Similarly there’s a freedom to the
orchestration – an array of more expressive brass and percussion touches than Shore’s
music for the trilogy. In ‘The Triumph’ the unusual blend of snare drums
rhythms and divisi string writing towards the end of the cue, as well as the
trilling horn dissonances, would never have been heard in the trilogy
soundscape. Note particularly the percussion of the concluding ‘Menace of the
Army Wings’, and the many aggressive dissonances in the action tracks. There’s
even a cue based on material never used in the score for The Two Towers, the
shimmering two-voice brass melody and arpeggios in ‘Forest of the Beasts’ that appeared
in a slightly different form for an excised cue in The Two Towers that accompanied
Gandalf’s resurrection.
Not that you’d know it from all this, but it’s
not an album without flaws. Firstly, the album is poorly structured, the best
of the cues generally out there in the first half, with little of the second
half that quite matches up to that early material. Why does the score end where
it ends, at the climax of an action track? Some cutting of minor cues and
rearrangement of the track order might have fixed this, though even then there
might be the problem of this album’s persistently stern tone. There’s little
relief from the tension.
Secondly – and this is inherent to the
genre of game scoring – some of the cues have that feel of ‘waiting for the
game player’ to get through the round, particularly in ‘Requiem for the Dead’

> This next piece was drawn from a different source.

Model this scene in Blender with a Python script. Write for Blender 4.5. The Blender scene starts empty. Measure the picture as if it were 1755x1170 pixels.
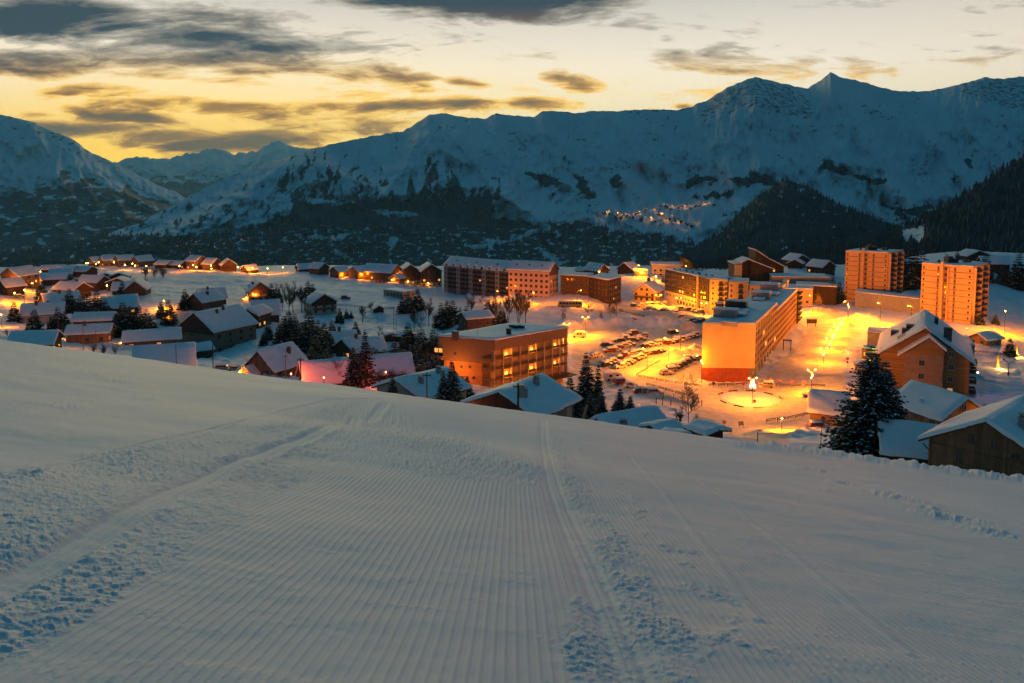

and ‘Menace of the Army Wings’. It is action music, but it’s trying to sustain
a mood of action that can be conceivably looped for as long as the player takes
to complete that scene, and to someone used to the relatively concise
development of film action cues, this more protracted development gives the
action a strange existential feel.
Thirdly, the mixing approach that Shore and
Kurlander have gone for on multiple successive scores suppresses the detail in
the writing for the sake of the power, so that even the solo parts escape with
some difficulty from the bassy mix. I remember hearing all manner of detail in
the Lord of the Rings Symphony mixes that were mixed out of the albums, and I
suspect there’s some fine orchestrations disguised here too. Why not remix for
album so that the music can be heard as a composition, independent of its
dramatic role in the game?
However I shouldn’t make too much of these
problems. I haven’t heard that many game scores, but this is certainly the best
of what I have heard. For fans Howard Shore acquired among the Tolkien set,
it’s a nice return to action on the scale of Lord of the Rings after the
more psychological approaches to The Aviator and History of Violence.
I can’t say I like it as much as the score album of the Scorsese Howard Hughes
biopic for the reasons discussed above. It does whet the appetite though for
his score for the Scorsese remake of Infernal Affairs, and for whatever
he managed to complete on King Kong before he left the project.